Vague Penn Station Deal Risks Billions In Public Funds

Taxes

New York is pushing a major project to repair the antiquated Penn Station, using tax-subsidized private real estate development to finance public infrastructure repair. But a new report from my colleagues at the New School’s Schwartz Center shows not only a potential $3 billion gap in project financing, but also a lack of transparency which undercuts informed public debate.

The report was commissioned by Reinvent Albany, advocates for “transparent and accountable New York State government.” The group has endorsed economic development reform legislation for the state, to increase transparency and public oversight of economic development spending.

The Penn Station report is their latest criticism of Governor Kathy Hochul, who already has brokered a bad deal using state funds to subsidize a billionaire owner’s football stadium in Buffalo, and used the state budget process to get a $10 billion slush fund for semiconductor manufacturing without any effective transparency or public oversight.

Bridget Fisher and Flávia Leite, the report’s authors, are my colleagues in the New School’s Critical Public Finance program. They previously analyzed the problems and potential costs of New York City’s Hudson Yards project. Although Hudson Yards was sold to the public as being “self-financing,” Fisher and Leite showed unacknowledged potential public costs of up to $2.2 billion.

Fisher and Leite now estimate this new Penn Station project could be short by over $3 billion. They are careful, using “optimistic” assumptions regarding potential revenues from the project to not generate a worst-case scenario. They stick to the facts, and don’t engage in blaming any elected official while pointing out the project’s risks.

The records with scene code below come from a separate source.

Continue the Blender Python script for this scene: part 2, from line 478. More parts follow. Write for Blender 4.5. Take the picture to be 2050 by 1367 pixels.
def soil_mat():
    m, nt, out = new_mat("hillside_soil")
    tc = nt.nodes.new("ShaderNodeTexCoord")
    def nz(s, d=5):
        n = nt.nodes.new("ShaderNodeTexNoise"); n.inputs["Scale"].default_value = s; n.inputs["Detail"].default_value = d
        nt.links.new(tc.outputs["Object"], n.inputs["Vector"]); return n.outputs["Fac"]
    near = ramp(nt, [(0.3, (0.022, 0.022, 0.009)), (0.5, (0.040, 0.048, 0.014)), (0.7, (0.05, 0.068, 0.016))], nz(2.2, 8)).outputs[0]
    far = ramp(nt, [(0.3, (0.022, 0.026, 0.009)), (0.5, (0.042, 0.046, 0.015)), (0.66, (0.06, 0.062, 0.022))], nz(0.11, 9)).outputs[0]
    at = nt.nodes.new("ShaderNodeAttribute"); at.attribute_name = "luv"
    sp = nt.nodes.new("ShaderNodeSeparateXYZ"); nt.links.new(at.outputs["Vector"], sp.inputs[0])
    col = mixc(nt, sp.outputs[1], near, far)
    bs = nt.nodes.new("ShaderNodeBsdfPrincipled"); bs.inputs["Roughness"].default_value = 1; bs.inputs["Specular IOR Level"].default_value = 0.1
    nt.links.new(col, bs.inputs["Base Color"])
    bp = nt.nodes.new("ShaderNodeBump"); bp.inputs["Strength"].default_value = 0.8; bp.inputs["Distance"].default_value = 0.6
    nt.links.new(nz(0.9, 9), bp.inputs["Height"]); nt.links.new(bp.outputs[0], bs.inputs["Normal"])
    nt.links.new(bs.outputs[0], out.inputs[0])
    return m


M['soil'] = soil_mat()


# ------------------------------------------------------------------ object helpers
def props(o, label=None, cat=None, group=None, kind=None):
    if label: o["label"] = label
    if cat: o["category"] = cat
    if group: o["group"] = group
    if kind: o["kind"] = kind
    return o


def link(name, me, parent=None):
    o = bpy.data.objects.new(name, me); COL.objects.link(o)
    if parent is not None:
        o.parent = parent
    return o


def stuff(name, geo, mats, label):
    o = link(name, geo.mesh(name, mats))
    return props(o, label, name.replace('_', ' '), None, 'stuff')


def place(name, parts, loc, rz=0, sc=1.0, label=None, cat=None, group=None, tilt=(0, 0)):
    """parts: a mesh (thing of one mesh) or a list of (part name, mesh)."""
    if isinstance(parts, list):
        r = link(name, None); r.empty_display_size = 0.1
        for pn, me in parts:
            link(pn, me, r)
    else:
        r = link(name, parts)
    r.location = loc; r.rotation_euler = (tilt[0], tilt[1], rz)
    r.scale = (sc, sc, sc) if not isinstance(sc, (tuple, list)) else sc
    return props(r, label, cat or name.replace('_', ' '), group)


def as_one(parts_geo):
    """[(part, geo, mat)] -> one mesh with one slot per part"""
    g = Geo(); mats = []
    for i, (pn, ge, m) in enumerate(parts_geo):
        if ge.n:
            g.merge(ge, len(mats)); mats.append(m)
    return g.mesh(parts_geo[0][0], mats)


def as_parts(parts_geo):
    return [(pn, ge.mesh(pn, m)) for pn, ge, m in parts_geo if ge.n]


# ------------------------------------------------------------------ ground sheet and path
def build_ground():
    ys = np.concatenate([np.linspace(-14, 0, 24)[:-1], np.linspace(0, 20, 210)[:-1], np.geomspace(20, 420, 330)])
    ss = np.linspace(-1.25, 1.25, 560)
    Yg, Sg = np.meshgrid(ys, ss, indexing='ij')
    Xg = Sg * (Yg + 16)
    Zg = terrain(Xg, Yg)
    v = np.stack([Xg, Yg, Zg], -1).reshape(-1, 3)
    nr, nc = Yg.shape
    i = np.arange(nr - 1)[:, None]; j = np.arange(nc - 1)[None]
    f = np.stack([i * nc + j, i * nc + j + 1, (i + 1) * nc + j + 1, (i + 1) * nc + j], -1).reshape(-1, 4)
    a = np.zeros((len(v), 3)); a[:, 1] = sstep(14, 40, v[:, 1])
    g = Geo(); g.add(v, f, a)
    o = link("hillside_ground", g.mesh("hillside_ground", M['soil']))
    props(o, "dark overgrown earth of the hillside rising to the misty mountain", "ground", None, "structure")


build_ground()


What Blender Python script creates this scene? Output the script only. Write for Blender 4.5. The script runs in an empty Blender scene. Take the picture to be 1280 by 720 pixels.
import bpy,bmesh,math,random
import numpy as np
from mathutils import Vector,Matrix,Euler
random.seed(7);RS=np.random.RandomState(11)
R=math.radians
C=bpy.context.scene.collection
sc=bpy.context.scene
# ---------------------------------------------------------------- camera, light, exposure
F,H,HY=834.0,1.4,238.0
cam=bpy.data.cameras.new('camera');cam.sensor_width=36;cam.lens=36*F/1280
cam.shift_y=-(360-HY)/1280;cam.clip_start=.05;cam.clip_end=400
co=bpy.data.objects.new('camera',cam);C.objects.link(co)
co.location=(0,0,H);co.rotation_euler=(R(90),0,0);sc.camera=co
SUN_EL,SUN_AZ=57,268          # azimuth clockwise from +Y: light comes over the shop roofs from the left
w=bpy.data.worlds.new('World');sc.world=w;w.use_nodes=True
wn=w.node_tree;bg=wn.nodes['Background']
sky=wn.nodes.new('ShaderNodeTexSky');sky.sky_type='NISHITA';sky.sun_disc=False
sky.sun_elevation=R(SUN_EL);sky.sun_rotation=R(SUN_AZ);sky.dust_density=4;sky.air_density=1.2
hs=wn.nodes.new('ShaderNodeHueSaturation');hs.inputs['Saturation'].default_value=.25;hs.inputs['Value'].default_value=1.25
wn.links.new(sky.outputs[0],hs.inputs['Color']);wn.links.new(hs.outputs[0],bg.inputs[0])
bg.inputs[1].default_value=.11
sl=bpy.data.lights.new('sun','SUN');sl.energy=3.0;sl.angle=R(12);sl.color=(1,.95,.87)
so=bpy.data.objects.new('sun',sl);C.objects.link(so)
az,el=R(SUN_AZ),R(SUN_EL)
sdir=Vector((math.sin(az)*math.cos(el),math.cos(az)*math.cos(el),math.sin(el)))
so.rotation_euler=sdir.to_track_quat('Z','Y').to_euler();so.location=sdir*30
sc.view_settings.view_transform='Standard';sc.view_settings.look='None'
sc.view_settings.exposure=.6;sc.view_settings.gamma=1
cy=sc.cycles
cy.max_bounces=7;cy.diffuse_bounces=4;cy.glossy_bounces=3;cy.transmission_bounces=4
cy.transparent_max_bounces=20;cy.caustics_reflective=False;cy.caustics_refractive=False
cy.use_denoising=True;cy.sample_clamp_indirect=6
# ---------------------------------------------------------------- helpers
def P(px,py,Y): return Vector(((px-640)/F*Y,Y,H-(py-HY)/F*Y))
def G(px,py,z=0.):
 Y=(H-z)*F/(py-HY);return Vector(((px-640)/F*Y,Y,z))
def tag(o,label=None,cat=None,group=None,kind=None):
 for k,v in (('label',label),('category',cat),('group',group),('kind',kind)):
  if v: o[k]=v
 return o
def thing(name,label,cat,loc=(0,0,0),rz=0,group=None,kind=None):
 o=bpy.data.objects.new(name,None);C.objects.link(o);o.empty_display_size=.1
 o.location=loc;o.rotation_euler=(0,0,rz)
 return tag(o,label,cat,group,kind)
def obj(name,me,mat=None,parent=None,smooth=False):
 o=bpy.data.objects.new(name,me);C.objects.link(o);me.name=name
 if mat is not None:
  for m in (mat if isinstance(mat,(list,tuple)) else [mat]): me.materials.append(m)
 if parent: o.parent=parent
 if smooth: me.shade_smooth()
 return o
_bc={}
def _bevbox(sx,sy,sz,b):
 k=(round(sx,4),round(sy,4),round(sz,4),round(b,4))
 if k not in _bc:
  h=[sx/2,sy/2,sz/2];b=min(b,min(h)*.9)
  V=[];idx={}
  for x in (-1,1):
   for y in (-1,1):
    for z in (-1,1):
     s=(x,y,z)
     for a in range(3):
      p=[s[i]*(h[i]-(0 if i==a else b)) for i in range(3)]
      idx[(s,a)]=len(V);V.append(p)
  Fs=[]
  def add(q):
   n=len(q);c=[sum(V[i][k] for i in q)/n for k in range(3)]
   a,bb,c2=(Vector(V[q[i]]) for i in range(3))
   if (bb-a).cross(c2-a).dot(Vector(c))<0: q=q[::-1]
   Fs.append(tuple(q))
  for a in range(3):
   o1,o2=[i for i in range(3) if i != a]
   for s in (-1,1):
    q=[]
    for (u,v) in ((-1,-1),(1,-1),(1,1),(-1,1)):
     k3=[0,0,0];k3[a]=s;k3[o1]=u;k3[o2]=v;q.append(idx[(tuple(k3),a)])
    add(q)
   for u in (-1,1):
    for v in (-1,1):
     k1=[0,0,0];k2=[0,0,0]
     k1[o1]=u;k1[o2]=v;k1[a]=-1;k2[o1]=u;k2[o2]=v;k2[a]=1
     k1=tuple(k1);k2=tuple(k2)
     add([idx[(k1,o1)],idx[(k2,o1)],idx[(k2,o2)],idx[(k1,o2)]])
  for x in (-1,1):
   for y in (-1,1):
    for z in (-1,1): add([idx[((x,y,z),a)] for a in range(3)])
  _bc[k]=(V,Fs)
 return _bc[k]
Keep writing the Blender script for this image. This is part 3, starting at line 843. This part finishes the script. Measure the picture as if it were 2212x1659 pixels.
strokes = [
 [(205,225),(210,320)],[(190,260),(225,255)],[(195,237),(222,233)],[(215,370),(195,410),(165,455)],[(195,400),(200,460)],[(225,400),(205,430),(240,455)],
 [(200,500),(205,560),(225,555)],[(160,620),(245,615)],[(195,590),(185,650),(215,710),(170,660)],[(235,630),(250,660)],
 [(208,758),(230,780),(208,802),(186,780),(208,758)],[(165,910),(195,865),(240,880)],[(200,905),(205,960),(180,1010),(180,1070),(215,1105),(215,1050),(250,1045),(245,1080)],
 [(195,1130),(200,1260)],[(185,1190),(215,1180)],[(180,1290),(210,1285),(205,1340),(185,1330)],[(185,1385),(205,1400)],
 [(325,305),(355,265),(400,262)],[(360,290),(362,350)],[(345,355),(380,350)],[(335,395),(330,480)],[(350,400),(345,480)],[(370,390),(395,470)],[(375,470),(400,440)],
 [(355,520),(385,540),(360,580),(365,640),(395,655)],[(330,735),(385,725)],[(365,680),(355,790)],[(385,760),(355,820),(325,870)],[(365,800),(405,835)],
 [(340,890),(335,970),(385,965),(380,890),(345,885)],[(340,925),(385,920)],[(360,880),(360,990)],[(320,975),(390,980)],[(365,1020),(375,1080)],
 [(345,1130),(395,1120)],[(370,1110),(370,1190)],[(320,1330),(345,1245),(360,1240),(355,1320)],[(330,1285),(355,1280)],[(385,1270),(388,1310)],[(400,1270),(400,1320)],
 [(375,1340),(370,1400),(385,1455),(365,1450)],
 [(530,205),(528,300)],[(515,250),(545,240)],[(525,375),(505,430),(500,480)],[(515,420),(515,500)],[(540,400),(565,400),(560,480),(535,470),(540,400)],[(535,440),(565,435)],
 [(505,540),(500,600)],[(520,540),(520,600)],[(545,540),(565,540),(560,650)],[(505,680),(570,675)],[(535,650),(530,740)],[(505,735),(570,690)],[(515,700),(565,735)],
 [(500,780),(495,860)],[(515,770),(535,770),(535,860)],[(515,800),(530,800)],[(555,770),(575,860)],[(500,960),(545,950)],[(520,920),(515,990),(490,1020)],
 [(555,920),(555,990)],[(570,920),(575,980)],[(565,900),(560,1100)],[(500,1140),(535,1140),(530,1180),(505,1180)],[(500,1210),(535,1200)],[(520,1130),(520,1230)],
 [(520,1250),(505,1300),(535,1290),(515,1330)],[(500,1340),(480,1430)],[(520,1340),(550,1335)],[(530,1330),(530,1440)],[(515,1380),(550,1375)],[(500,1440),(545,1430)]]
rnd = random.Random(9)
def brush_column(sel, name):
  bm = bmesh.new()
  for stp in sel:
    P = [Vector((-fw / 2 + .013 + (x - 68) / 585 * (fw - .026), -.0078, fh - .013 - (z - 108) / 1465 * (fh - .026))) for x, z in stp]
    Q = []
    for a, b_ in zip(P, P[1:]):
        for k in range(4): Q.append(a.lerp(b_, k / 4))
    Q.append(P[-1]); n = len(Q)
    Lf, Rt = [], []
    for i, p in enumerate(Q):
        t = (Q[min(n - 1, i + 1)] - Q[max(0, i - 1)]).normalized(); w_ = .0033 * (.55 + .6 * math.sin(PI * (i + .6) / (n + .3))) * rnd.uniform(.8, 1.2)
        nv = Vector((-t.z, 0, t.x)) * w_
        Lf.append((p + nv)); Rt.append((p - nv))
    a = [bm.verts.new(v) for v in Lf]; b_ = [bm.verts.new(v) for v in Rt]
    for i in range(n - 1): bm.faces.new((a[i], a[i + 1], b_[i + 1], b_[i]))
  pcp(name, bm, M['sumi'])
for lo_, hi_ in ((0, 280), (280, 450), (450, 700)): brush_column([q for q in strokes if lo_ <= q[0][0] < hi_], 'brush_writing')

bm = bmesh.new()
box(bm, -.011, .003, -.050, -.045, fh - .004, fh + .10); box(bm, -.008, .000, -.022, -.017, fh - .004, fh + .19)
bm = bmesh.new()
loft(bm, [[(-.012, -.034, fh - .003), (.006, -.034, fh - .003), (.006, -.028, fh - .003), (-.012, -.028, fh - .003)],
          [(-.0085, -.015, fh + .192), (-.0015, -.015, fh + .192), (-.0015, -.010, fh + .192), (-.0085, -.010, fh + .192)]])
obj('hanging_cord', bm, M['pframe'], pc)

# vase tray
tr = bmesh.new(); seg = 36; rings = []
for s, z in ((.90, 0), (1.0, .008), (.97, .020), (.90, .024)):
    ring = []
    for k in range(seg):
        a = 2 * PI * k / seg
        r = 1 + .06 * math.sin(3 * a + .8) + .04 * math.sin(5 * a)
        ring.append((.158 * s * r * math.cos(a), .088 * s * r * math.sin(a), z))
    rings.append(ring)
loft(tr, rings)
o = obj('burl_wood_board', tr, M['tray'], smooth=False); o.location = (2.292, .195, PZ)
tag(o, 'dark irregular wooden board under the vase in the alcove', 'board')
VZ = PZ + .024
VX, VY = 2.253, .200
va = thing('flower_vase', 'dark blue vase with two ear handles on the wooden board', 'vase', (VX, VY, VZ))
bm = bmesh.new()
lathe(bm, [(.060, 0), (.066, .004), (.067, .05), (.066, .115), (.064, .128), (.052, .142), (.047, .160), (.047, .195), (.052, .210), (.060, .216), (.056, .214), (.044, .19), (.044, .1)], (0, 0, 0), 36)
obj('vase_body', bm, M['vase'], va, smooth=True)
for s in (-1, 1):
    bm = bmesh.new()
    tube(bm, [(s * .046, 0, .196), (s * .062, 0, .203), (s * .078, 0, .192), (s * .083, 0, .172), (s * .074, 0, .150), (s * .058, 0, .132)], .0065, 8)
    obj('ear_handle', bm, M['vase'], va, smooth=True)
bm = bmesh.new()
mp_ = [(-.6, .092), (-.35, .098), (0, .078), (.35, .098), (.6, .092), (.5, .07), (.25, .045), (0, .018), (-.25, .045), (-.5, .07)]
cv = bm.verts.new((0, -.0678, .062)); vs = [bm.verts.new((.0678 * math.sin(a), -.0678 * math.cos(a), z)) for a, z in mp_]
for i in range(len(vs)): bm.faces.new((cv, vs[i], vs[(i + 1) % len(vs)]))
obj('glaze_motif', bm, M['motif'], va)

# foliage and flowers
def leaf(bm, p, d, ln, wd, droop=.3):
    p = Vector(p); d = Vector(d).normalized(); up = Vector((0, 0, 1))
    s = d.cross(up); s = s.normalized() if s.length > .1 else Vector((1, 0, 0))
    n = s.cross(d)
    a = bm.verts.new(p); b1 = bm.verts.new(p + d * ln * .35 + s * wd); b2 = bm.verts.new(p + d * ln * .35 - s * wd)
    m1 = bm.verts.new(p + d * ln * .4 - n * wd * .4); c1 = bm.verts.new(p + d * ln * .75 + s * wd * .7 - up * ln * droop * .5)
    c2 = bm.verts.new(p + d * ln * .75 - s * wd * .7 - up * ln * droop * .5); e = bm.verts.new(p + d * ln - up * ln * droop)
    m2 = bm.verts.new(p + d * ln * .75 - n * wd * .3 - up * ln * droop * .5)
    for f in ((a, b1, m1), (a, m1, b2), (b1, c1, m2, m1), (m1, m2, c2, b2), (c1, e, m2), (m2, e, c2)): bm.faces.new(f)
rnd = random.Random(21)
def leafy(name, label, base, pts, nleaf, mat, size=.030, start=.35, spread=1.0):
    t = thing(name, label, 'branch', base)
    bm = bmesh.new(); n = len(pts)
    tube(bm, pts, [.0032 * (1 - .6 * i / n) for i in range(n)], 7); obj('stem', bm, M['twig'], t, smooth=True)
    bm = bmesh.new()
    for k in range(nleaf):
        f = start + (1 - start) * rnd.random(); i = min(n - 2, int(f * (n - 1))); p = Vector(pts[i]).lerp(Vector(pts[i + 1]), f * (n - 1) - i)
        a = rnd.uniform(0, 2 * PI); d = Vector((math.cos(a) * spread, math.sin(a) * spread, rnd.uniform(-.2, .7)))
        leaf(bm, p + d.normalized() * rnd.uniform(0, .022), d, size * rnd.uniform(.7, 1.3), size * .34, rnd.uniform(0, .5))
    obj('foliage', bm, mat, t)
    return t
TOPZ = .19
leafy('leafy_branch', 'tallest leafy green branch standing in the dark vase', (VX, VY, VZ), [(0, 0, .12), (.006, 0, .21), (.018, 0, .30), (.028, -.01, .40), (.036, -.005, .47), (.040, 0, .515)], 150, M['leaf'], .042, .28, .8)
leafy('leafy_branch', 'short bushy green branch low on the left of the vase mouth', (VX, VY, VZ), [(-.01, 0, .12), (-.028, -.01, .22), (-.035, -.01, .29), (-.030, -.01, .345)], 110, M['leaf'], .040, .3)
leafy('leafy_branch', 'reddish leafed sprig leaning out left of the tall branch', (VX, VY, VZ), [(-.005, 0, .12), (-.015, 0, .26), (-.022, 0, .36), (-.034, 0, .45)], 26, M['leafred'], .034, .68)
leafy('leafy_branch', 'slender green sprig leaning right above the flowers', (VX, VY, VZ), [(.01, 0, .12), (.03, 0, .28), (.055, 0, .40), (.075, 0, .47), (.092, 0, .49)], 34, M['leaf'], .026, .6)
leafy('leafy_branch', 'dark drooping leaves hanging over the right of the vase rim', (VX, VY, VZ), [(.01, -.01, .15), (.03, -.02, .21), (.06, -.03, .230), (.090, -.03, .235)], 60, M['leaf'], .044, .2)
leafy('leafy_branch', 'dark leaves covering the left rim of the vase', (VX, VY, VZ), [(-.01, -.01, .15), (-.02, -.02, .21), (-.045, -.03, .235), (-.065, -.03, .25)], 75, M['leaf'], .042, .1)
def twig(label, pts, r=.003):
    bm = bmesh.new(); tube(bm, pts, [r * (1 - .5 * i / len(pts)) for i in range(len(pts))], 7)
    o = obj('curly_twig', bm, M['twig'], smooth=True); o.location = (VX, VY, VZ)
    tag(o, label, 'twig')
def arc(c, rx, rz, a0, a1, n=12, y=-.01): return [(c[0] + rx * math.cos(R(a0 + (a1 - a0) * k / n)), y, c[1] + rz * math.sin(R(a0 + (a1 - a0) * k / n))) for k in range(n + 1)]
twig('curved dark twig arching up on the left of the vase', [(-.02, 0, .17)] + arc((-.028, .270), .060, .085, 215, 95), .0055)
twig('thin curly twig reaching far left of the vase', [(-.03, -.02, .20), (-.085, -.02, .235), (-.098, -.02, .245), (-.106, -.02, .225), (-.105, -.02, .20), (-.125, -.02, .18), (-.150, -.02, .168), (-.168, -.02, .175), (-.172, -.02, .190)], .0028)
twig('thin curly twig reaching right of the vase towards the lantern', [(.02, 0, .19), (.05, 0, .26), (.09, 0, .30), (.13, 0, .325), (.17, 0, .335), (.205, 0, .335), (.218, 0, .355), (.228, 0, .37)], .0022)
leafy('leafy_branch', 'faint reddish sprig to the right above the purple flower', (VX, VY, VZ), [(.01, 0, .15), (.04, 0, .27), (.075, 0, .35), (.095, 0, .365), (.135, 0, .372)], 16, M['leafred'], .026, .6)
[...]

Critics of the Penn Station project may use the report to try and stop the project altogether. I’m a former New York State Deputy Commissioner of Economic Development in New York State and I know how hard it is to get projects done. But Fisher and Leite don’t take a position on the ultimate wisdom of the project. And their research could be used to create a transparent and accountable public investment.

Fisher notes their study “assumes everything goes right for the state,” but also says “less than perfect conditions”—such as a recession or a continuing slump in the Manhattan office market—mean “these potential revenues will likely go down.”

They also note the lack of transparency, saying “the lack of information…regarding the proposed project’s overall financing and expected timeframe” required them to use their Hudson Yards study methodology. A vote approving the project is scheduled for July 21, and a spokesman for Empire State Development (ESD, the state agency overseeing the project) said they will disclose financial information prior to that.

ESD’s promise simply underscores the lack of transparency on this project. Promising detailed financial information only a week before approving it gives legislators and the public no time to analyze the data and respond. (As of this writing, ESD hasn’t released the information.)

The Penn Station plan, like Hudson Yards, relies on so-called “value capture” or “tax increment financing” (TIF), using tax breaks to incentivize profitable private projects and assuming the government later captures some of those profits for public projects. But the two researchers, along with urbanist Rachel Weber, have argued in the Journal of the American Planning Association that such financing, especially without transparency and oversight, can result in “jeopardizing the payback streams and inflating risks shouldered by the public sector.”

There’s no question (at least for me) that Penn Station and the surrounding area needs work. The station is run down, and then-Governor Andrew Cuomo proposed building ten new office towers nearby and using project revenues to pay for station upgrades and repairs. Cuomo was forced from office in 2021 by sexual harassment scandals, with then-Lt. Governor Hochul rising to the governorship.

Upon taking office, Hochul promised a “new era of transparency” and a “focus on open, ethical governing.” But at least in economic development—the Buffalo stadium, the semiconductor fund, and now Penn Station—her behavior is the same old, same old pattern of opaque deal making.

In part to increase transparency, several New York elected officials have called on Governor Hochul to create a new public benefit corporation to oversee the Penn Station project, arguing that will “ensure an appropriate amount of local and stakeholder input and coordination.” But the officials don’t fully criticize the project’s financial risks, so just creating a new project overseer won’t solve the basic financial problem.

As Fisher and Leite’s splendid work shows, without transparency, we can’t estimate the project’s benefits and we may all be on the hook for billions in undisclosed costs. These risks occur wherever tax breaks are offered for promises of future revenues and costless development.

In New York, Penn Station could be where Governor Hochul’s promise of “a new era of transparency” becomes real, with public investment creating actual, measurable benefits for working people. If it does, credit will go in part to dedicated analysts like Fisher and Leite.